The Tentacoes de S. Frei Gil is in three segments: a
prelude and the Temptations of Death and of Life. The three movements
are extracted from an oratorio of the same name. The music tries to
shake off somnolent Slav reverence but this mood is in the ascendant
and the Temptation of Death clearly carries the field. This is
by no means as satisfactory a work as the same composer's Vathek
(on SP 4130).
Silva Pereira and the RDP SO are firing on all cylinders exactly
as with Pereira's intoxicating version of the Braga Santos Fourth Symphony.
Rob Barnett
|
Luis de DE FREITAS BRANCO
(1890-1955)
Vathek (1913) [27.07]
Suite Alentejana no. 2 (1927) [17.22]
Budapest PO/Andras
Korodi
* rec Budapest 2-10 May 1985 AAD
PORTUGALSOM STRAUSS
SP 4130 [43:07] |
It was not so very long ago (OK, the 1980s!) that the German company,
Capriccio, issued three discs selecting rare orchestral pieces inspired
by the exotic Orient. Luis de Freitas Branco's Vathek could easily
have been stabled there.
Vathek is an eighteenth century novella by the Englishman, William
Beckford. Beckford had links with Portugal and spent some years there.
The book is a spiced and densely descriptive pre-Gothic fantasy on the
Calif, Vathek, whose limitless wealth was deployed in saturated pleasure. He
created and stocked five palaces each dedicated to sensuality: food,
music, art, fragrance and eros.
Broadly speaking this magically orchestrated music is in the same territory
as Schmitt's Salome, Dukas's La Péri, Rimsky's
Sheherazade and Griffes' Pleasure Dome. Raw brass fanfares,
violent dances, Pierrot twilights, voluptuous Franckian climaxes (cf
Psyche), drizzling doom and birdsong (uncannily similar to Holbrooke's
Birds of Rhiannon music - a legend now appropriated by MacMillan),
Vathek was in sympathy with Flecker's pilgrims who took the Golden Road
to Samarkand for 'lust of knowing what should not be known.' There is
a wholly fitting sense of exhaustion in the epilogue. The work is in
eight separately tracked segments played contiguously.
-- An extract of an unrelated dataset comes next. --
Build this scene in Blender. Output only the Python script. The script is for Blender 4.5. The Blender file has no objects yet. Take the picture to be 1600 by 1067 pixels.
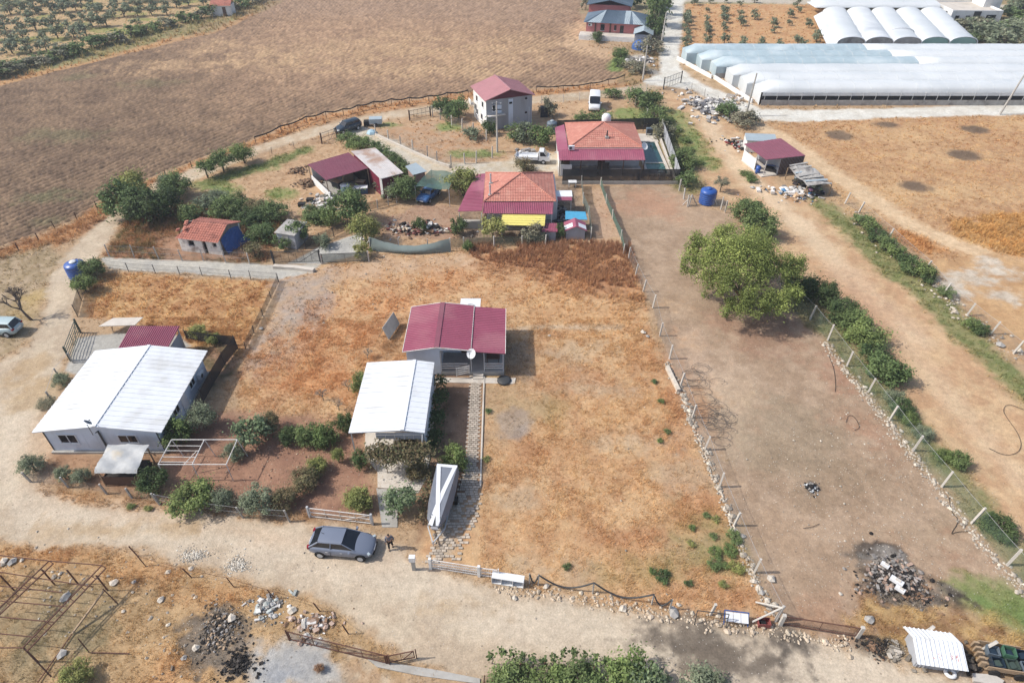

There are two Alentejo suites. The first, from 1917,
is on SP 4073. The music captures mist-filled ravines, Ravelian lightness,
a technicolour approach married with the fragile impressionism of Mère
l'Oie. Massenet (Le Cid - remember Frémaux's cracking
and still unbeaten Columbia/EMI Studio 4 recording of the dances
with the CBSO?), Chabrier, Borodin (Igor), Beethoven (Pastoral)
and Sibelius (Karelia) all put in an appearance.